1. Mixed declarations and code, e.g.

  double x = 4.8 * 5.3;
  printf("x = %.15g\n", x);
  double y = 8.7 * x;
  printf("y = %.15g\n", y);
2. Flexible array members, e.g. for my safe string operations:

  struct str 
      {       
      long len;
      char data[];
      };
If I were to use -ansi (same as -std=c89), instead of -std=c99, then -pedantic would give me these errors:

  error: ISO C90 forbids mixed declarations and code [-Werror=edantic]

  error: ISO C90 does not support flexible array members [-Werror=edantic]
(By the way, I have no idea why the error message omits the "p" from pedantic there. That doesn't smell right. I hope the gcc people fix that.)
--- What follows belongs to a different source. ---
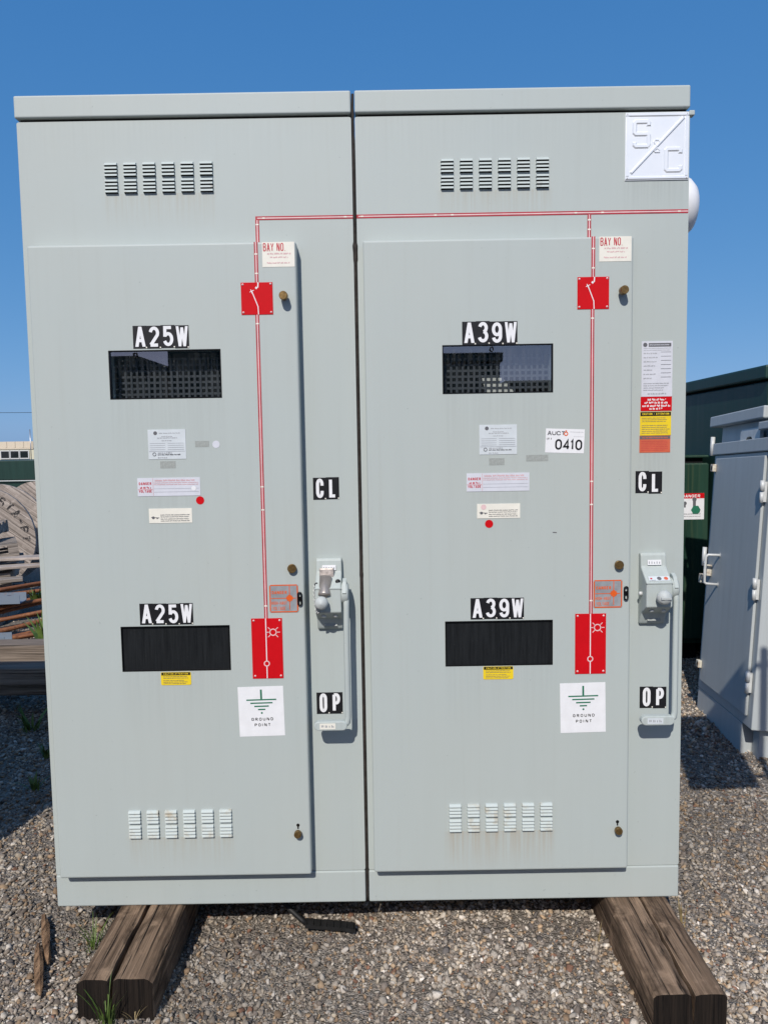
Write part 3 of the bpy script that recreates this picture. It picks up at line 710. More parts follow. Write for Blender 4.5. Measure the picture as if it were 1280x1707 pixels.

I use -O3 for optimization, and I chose level 3 because that enables -finline-functions. I typically avoid macros, even for simple one-liners like this:

  /* Increment the reference count. */
  void hold(value f)
      {
      f->N++;
      }
With -finline-functions enabled (via -O3), I can see that function being expanded inline, by examining the assembly output of gcc -S -O3.


Why don't you use -O2 -finline-functions then?


Good question. I go with -O3 because it does even more optimizations, but to be quite candid I really don't know what impact -fpredictive-commoning, -ftree-vectorize, and others have on my resulting machine code, if any.

I did a quick experiment, compiling one C file with -O2 -finline-functions and another with -O3, using the -S flag so I could see the assembler output.

The only difference I saw was this:

  .comm	free_list,8,8
Versus this:

  .comm	free_list,8,16
Who knows. I guess I'm really using -O3 because "3 is more than 2" -- in other words, "Ours goes to 11!" :)


predictive commoning is a loop optimization that commons cross-loop redundancies.

It is basically CSE "around loops". You can generalize it to subsume loop store motion and strength reduction, but most compilers (including GCC) don't bother.

For example, it transforms

  for (int i = 0; i < 50; i++)
    a[i+2] = a[i] + a[i+1]
into

  p0 = a[0]
  p1 = a[1]
  for (int i = 0; i < 50; i++) {
     a[i+2]=p2=p0+p1;
     p0=p1;
     p1=p2;
  }
Eliminating a whole ton of loads and stores.

It's been a while since i looked at GCC's implementation, but it did pretty well in the past (whether you can do commoning depends on your ability to identify and group sequences, etc)

-ftree-vectorize does the obvious thing (turn on vectorization). How effective it is depends on a lot of factors.